If you just want a card, Daragh Cassidy of price comparison site recommends looking “past all the cashback incentives, reward schemes and extras and focus on the interest rate first and foremost, as this is what the card is going to cost you”.

AIB’s Click Visa card has by far the lowest interest rate on the market with a representative APR of 13.8pc.

The next best is the Flex credit card from An Post Money with an APR of 15.7pc. “In general, the more premium or exclusive credit cards offer the worst interest rate, as you’re paying for the extras,” says Cassidy.

But if you do pay off your bills every month, then the interest rate will be less important than the perks and benefits. Among these perks are cashback, starter bonuses, travel miles, free flights and other exclusive offers and discounts.

The best way to benefit from a rewards card is to find one that suits your spending habits and lifestyle. For example, if you fly a lot, look for a card with travel rewards like free flights and free travel insurance

The best way to benefit from a rewards card is to find one that suits your spending habits and lifestyle. For example, if you fly a lot, look for a card with travel rewards like free flights and free travel insurance, such as BOI’s Aer card.

If you make a lot of purchases on your card every month, the Avant Money Reward+ Card, which has a relatively high APR of 22.9pc, offers €100 cashback if you spend €500 a month in the first three months. You can also get a 25pc refund on your interest (albeit up to a maximum of €24 a month).

You need a minimum salary of €40,000 a year to get it, but AIB’s Platinum Visa card offers 0.5pc cashback on spend between €5,000 and €50,000 in a 12-month period, up to a maximum of €225 a year. You also get access to the Visa Luxury Hotel Collection scheme, which offers benefits such as free room upgrades, breakfast, late checkout and room Wi-Fi at select hotels worldwide.

“Another benefit is that if you top up your card with money so that it's in credit, you can then withdraw money from an ATM abroad and not be charged the usual cash-advance fee,” notes Cassidy. “This used to be a common feature on credit cards but it’s no longer widely available.”
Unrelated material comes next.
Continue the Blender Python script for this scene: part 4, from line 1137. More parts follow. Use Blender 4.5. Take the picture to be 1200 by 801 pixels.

A relatively new feature of some Bank of Ireland (BOI) and An Post cards is to offer an instalment plan facility that acts like a handy personal loan. For instance, BOI’s main cards allow you to transfer a large credit card purchase of €250 or more onto a separate, lower interest rate of just 6.9pc APR and to pay it off in monthly instalments of up to 24 months.

“So perfect for big spends or even unexpected costs that might pop up,” says Cassidy.

Another feature worth checking is whether your credit card provider accepts Apple, Google or Fitbit Pay, as mobile payments are becoming increasingly popular. Avant offers no mobile payment options at the moment.

With most of the card providers you can get an additional card for a family member or three over the age of 16 or 18 at no extra cost and still only pay government annual stamp duty of €30 once.

At the end of the day, though, you can easily live without a credit card. “Fifteen or so years ago I think if an adult told you they didn’t have a credit card, you’d perhaps disparagingly wonder why,” said Cassidy. “Now, not at all. You can definitely live without one. And remember they’re very much an Anglo-Saxon thing – and always have been. The numbers with credit cards in Europe are a fraction of what they are in Ireland, the UK and the US.”

Furthermore, the fact that debit cards are accepted pretty much anywhere has removed one of the big advantages of credit cards. “You still hear of the odd car rental company or hotel requiring a credit card as a deposit but it’s getting rarer and rarer,” adds Cassidy.

Whatever you need or want from a credit card, the good news is that it’s quite easy to compare providers thanks to price comparison sites such as, and the price comparison tool on the Competition and Consumer Protection Commission’s website,

How to switch credit cards

Step 1: Compare

Shop around and see what other credit card providers would do to win you away. Compare what’s on offer before you decide which one is right for you.

Step 2: Apply for your new credit card

Fill in an application form online or in a branch. Make sure you have the following information handy: your bank details; current credit card, loans and savings accounts; mortgage, if any; current account; and income.

Step 3: Close your old credit card account

Don’t forget to cancel in writing any direct debits you have on your old credit card account. Clear the balance and write to your old credit card company asking them to close your account and cancel your card. If you’ve already paid stamp duty in the current tax year, then they will send you confirmation that your account is now closed. Send this to your new credit card provider so you are not charged stamp duty twice in the same year.

Step 4: Wait for card approval

Once you get card approval you can activate your new credit card. Be sure to set up any previous direct debits from your old card on your new card to cover things like gym membership or subscription payments.